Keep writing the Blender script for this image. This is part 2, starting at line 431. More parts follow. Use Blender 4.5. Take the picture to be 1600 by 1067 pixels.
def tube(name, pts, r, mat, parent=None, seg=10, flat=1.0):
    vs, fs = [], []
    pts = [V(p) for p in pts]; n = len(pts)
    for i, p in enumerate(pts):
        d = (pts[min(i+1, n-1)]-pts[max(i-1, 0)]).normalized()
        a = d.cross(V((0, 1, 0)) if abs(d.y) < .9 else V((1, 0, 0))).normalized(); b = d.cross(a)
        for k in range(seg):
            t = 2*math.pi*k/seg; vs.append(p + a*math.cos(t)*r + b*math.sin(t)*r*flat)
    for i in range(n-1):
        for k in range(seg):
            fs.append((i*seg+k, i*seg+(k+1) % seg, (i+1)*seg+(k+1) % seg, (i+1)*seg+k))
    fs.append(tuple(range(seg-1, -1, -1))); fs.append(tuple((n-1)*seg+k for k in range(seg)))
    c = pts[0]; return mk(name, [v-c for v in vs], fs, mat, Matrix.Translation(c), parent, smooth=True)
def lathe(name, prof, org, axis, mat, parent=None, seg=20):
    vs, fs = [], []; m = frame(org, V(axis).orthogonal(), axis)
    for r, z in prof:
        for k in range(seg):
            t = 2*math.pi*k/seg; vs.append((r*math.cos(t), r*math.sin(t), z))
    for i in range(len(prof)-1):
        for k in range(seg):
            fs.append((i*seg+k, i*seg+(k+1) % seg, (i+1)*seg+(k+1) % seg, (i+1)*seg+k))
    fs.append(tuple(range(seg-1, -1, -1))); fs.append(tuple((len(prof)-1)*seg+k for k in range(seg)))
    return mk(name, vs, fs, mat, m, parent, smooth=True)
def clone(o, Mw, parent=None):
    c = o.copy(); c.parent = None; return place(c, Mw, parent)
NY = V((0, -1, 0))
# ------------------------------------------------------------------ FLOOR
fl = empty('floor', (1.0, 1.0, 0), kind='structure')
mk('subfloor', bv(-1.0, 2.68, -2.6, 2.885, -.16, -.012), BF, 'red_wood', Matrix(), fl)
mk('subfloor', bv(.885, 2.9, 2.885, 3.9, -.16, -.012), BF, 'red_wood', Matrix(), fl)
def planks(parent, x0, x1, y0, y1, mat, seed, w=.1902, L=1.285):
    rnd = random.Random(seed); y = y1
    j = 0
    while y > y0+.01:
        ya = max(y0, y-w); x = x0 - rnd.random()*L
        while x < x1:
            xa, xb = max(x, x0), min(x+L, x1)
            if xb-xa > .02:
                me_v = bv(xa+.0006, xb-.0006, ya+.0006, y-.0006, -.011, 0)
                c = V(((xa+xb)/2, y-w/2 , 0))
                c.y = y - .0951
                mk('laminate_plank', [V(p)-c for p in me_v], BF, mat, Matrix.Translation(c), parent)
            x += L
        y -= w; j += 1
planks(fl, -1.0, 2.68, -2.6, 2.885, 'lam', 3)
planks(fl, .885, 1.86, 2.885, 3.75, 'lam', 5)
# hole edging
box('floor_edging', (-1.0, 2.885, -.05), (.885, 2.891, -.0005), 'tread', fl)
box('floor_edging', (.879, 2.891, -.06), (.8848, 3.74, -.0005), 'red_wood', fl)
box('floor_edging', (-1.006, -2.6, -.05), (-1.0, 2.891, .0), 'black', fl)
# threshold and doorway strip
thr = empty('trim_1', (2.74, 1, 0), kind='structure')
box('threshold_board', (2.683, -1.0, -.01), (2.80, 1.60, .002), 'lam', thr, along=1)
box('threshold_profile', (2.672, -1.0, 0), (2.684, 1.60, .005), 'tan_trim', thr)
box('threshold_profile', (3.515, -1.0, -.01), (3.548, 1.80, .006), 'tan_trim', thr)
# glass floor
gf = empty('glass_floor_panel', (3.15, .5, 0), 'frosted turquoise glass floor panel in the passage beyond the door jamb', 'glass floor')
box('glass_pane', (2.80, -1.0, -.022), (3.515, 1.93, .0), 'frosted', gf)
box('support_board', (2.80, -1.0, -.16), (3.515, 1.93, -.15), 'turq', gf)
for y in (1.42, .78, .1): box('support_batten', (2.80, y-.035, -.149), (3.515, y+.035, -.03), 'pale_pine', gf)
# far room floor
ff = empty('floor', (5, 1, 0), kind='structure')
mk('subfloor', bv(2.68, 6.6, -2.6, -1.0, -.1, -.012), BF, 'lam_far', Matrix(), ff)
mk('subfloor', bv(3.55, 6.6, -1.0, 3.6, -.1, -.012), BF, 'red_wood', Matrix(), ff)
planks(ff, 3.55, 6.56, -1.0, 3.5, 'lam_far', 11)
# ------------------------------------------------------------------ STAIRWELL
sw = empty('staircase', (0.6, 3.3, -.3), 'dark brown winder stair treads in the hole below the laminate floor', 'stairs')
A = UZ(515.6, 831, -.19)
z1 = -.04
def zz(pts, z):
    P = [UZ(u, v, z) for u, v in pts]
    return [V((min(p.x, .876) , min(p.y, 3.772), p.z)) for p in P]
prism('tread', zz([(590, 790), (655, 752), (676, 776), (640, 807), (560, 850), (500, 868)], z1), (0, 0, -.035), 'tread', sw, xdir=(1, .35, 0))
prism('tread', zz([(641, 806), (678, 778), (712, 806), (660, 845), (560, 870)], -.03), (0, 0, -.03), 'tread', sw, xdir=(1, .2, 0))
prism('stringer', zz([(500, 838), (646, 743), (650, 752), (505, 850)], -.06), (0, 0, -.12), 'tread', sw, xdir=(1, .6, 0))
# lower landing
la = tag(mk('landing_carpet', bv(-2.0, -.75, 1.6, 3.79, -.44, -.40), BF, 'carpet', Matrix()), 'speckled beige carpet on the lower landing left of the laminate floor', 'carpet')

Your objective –
Can you reproduce all the material exactly?

Answer to the problem –
Keep writing the Blender script for this image. This is part 2, starting at line 431. More parts follow. Use Blender 4.5. Take the picture to be 1600 by 1067 pixels.
def tube(name, pts, r, mat, parent=None, seg=10, flat=1.0):
    vs, fs = [], []
    pts = [V(p) for p in pts]; n = len(pts)
    for i, p in enumerate(pts):
        d = (pts[min(i+1, n-1)]-pts[max(i-1, 0)]).normalized()
        a = d.cross(V((0, 1, 0)) if abs(d.y) < .9 else V((1, 0, 0))).normalized(); b = d.cross(a)
        for k in range(seg):
            t = 2*math.pi*k/seg; vs.append(p + a*math.cos(t)*r + b*math.sin(t)*r*flat)
    for i in range(n-1):
        for k in range(seg):
            fs.append((i*seg+k, i*seg+(k+1) % seg, (i+1)*seg+(k+1) % seg, (i+1)*seg+k))
    fs.append(tuple(range(seg-1, -1, -1))); fs.append(tuple((n-1)*seg+k for k in range(seg)))
    c = pts[0]; return mk(name, [v-c for v in vs], fs, mat, Matrix.Translation(c), parent, smooth=True)
def lathe(name, prof, org, axis, mat, parent=None, seg=20):
    vs, fs = [], []; m = frame(org, V(axis).orthogonal(), axis)
    for r, z in prof:
        for k in range(seg):
            t = 2*math.pi*k/seg; vs.append((r*math.cos(t), r*math.sin(t), z))
    for i in range(len(prof)-1):
        for k in range(seg):
            fs.append((i*seg+k, i*seg+(k+1) % seg, (i+1)*seg+(k+1) % seg, (i+1)*seg+k))
    fs.append(tuple(range(seg-1, -1, -1))); fs.append(tuple((len(prof)-1)*seg+k for k in range(seg)))
    return mk(name, vs, fs, mat, m, parent, smooth=True)
def clone(o, Mw, parent=None):
    c = o.copy(); c.parent = None; return place(c, Mw, parent)
NY = V((0, -1, 0))
# ------------------------------------------------------------------ FLOOR
fl = empty('floor', (1.0, 1.0, 0), kind='structure')
mk('subfloor', bv(-1.0, 2.68, -2.6, 2.885, -.16, -.012), BF, 'red_wood', Matrix(), fl)
mk('subfloor', bv(.885, 2.9, 2.885, 3.9, -.16, -.012), BF, 'red_wood', Matrix(), fl)
def planks(parent, x0, x1, y0, y1, mat, seed, w=.1902, L=1.285):
    rnd = random.Random(seed); y = y1
    j = 0
    while y > y0+.01:
        ya = max(y0, y-w); x = x0 - rnd.random()*L
        while x < x1:
            xa, xb = max(x, x0), min(x+L, x1)
            if xb-xa > .02:
                me_v = bv(xa+.0006, xb-.0006, ya+.0006, y-.0006, -.011, 0)
                c = V(((xa+xb)/2, y-w/2 , 0))
                c.y = y - .0951
                mk('laminate_plank', [V(p)-c for p in me_v], BF, mat, Matrix.Translation(c), parent)
            x += L
        y -= w; j += 1
planks(fl, -1.0, 2.68, -2.6, 2.885, 'lam', 3)
planks(fl, .885, 1.86, 2.885, 3.75, 'lam', 5)
# hole edging
box('floor_edging', (-1.0, 2.885, -.05), (.885, 2.891, -.0005), 'tread', fl)
box('floor_edging', (.879, 2.891, -.06), (.8848, 3.74, -.0005), 'red_wood', fl)
box('floor_edging', (-1.006, -2.6, -.05), (-1.0, 2.891, .0), 'black', fl)
# threshold and doorway strip
thr = empty('trim_1', (2.74, 1, 0), kind='structure')
box('threshold_board', (2.683, -1.0, -.01), (2.80, 1.60, .002), 'lam', thr, along=1)
box('threshold_profile', (2.672, -1.0, 0), (2.684, 1.60, .005), 'tan_trim', thr)
box('threshold_profile', (3.515, -1.0, -.01), (3.548, 1.80, .006), 'tan_trim', thr)
# glass floor
gf = empty('glass_floor_panel', (3.15, .5, 0), 'frosted turquoise glass floor panel in the passage beyond the door jamb', 'glass floor')
box('glass_pane', (2.80, -1.0, -.022), (3.515, 1.93, .0), 'frosted', gf)
box('support_board', (2.80, -1.0, -.16), (3.515, 1.93, -.15), 'turq', gf)
for y in (1.42, .78, .1): box('support_batten', (2.80, y-.035, -.149), (3.515, y+.035, -.03), 'pale_pine', gf)
# far room floor
ff = empty('floor', (5, 1, 0), kind='structure')
mk('subfloor', bv(2.68, 6.6, -2.6, -1.0, -.1, -.012), BF, 'lam_far', Matrix(), ff)
mk('subfloor', bv(3.55, 6.6, -1.0, 3.6, -.1, -.012), BF, 'red_wood', Matrix(), ff)
planks(ff, 3.55, 6.56, -1.0, 3.5, 'lam_far', 11)
# ------------------------------------------------------------------ STAIRWELL
sw = empty('staircase', (0.6, 3.3, -.3), 'dark brown winder stair treads in the hole below the laminate floor', 'stairs')
A = UZ(515.6, 831, -.19)
z1 = -.04
def zz(pts, z):
    P = [UZ(u, v, z) for u, v in pts]
    return [V((min(p.x, .876) , min(p.y, 3.772), p.z)) for p in P]
prism('tread', zz([(590, 790), (655, 752), (676, 776), (640, 807), (560, 850), (500, 868)], z1), (0, 0, -.035), 'tread', sw, xdir=(1, .35, 0))
prism('tread', zz([(641, 806), (678, 778), (712, 806), (660, 845), (560, 870)], -.03), (0, 0, -.03), 'tread', sw, xdir=(1, .2, 0))
prism('stringer', zz([(500, 838), (646, 743), (650, 752), (505, 850)], -.06), (0, 0, -.12), 'tread', sw, xdir=(1, .6, 0))
# lower landing
la = tag(mk('landing_carpet', bv(-2.0, -.75, 1.6, 3.79, -.44, -.40), BF, 'carpet', Matrix()), 'speckled beige carpet on the lower landing left of the laminate floor', 'carpet')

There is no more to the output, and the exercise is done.